=== Material provided ===
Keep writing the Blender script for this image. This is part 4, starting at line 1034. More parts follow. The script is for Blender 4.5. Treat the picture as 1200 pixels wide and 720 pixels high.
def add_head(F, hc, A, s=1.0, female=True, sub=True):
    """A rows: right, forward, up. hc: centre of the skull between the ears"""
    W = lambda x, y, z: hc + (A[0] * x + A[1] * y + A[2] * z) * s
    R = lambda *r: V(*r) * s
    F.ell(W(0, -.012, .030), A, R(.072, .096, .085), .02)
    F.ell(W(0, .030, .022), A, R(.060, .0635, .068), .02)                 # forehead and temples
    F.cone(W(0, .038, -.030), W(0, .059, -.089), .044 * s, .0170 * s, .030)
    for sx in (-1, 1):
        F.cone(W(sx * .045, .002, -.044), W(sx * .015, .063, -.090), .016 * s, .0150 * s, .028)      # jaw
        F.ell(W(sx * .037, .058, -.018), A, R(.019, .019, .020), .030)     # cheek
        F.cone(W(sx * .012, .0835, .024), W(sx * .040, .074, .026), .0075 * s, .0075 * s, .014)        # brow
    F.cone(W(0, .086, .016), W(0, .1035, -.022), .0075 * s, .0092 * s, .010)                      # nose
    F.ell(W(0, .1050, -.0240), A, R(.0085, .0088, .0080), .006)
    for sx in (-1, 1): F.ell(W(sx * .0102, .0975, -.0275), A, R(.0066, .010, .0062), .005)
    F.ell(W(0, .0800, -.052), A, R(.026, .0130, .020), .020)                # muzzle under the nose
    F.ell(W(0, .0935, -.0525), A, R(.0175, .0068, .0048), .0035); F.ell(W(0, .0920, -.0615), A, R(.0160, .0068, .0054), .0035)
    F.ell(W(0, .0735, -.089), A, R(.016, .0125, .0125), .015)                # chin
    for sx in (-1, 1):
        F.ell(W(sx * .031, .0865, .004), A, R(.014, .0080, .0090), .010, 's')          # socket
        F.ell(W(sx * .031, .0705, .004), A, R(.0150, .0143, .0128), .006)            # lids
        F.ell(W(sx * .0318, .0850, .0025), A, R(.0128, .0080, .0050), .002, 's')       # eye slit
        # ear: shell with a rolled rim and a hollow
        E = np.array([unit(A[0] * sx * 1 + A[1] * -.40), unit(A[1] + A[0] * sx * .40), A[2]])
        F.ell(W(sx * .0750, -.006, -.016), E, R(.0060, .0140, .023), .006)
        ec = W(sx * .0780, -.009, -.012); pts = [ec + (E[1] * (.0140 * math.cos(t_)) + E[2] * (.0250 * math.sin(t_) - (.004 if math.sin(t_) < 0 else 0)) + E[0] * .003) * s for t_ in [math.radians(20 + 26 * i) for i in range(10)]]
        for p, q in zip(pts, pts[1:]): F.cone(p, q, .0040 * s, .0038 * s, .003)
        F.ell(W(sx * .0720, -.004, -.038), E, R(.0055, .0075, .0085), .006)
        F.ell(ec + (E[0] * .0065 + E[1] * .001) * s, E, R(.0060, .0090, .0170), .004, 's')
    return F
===
*Set task*.
Set down the material above again, word for word.

*Output below*.
Keep writing the Blender script for this image. This is part 4, starting at line 1034. More parts follow. The script is for Blender 4.5. Treat the picture as 1200 pixels wide and 720 pixels high.
def add_head(F, hc, A, s=1.0, female=True, sub=True):
    """A rows: right, forward, up. hc: centre of the skull between the ears"""
    W = lambda x, y, z: hc + (A[0] * x + A[1] * y + A[2] * z) * s
    R = lambda *r: V(*r) * s
    F.ell(W(0, -.012, .030), A, R(.072, .096, .085), .02)
    F.ell(W(0, .030, .022), A, R(.060, .0635, .068), .02)                 # forehead and temples
    F.cone(W(0, .038, -.030), W(0, .059, -.089), .044 * s, .0170 * s, .030)
    for sx in (-1, 1):
        F.cone(W(sx * .045, .002, -.044), W(sx * .015, .063, -.090), .016 * s, .0150 * s, .028)      # jaw
        F.ell(W(sx * .037, .058, -.018), A, R(.019, .019, .020), .030)     # cheek
        F.cone(W(sx * .012, .0835, .024), W(sx * .040, .074, .026), .0075 * s, .0075 * s, .014)        # brow
    F.cone(W(0, .086, .016), W(0, .1035, -.022), .0075 * s, .0092 * s, .010)                      # nose
    F.ell(W(0, .1050, -.0240), A, R(.0085, .0088, .0080), .006)
    for sx in (-1, 1): F.ell(W(sx * .0102, .0975, -.0275), A, R(.0066, .010, .0062), .005)
    F.ell(W(0, .0800, -.052), A, R(.026, .0130, .020), .020)                # muzzle under the nose
    F.ell(W(0, .0935, -.0525), A, R(.0175, .0068, .0048), .0035); F.ell(W(0, .0920, -.0615), A, R(.0160, .0068, .0054), .0035)
    F.ell(W(0, .0735, -.089), A, R(.016, .0125, .0125), .015)                # chin
    for sx in (-1, 1):
        F.ell(W(sx * .031, .0865, .004), A, R(.014, .0080, .0090), .010, 's')          # socket
        F.ell(W(sx * .031, .0705, .004), A, R(.0150, .0143, .0128), .006)            # lids
        F.ell(W(sx * .0318, .0850, .0025), A, R(.0128, .0080, .0050), .002, 's')       # eye slit
        # ear: shell with a rolled rim and a hollow
        E = np.array([unit(A[0] * sx * 1 + A[1] * -.40), unit(A[1] + A[0] * sx * .40), A[2]])
        F.ell(W(sx * .0750, -.006, -.016), E, R(.0060, .0140, .023), .006)
        ec = W(sx * .0780, -.009, -.012); pts = [ec + (E[1] * (.0140 * math.cos(t_)) + E[2] * (.0250 * math.sin(t_) - (.004 if math.sin(t_) < 0 else 0)) + E[0] * .003) * s for t_ in [math.radians(20 + 26 * i) for i in range(10)]]
        for p, q in zip(pts, pts[1:]): F.cone(p, q, .0040 * s, .0038 * s, .003)
        F.ell(W(sx * .0720, -.004, -.038), E, R(.0055, .0075, .0085), .006)
        F.ell(ec + (E[0] * .0065 + E[1] * .001) * s, E, R(.0060, .0090, .0170), .004, 's')
    return F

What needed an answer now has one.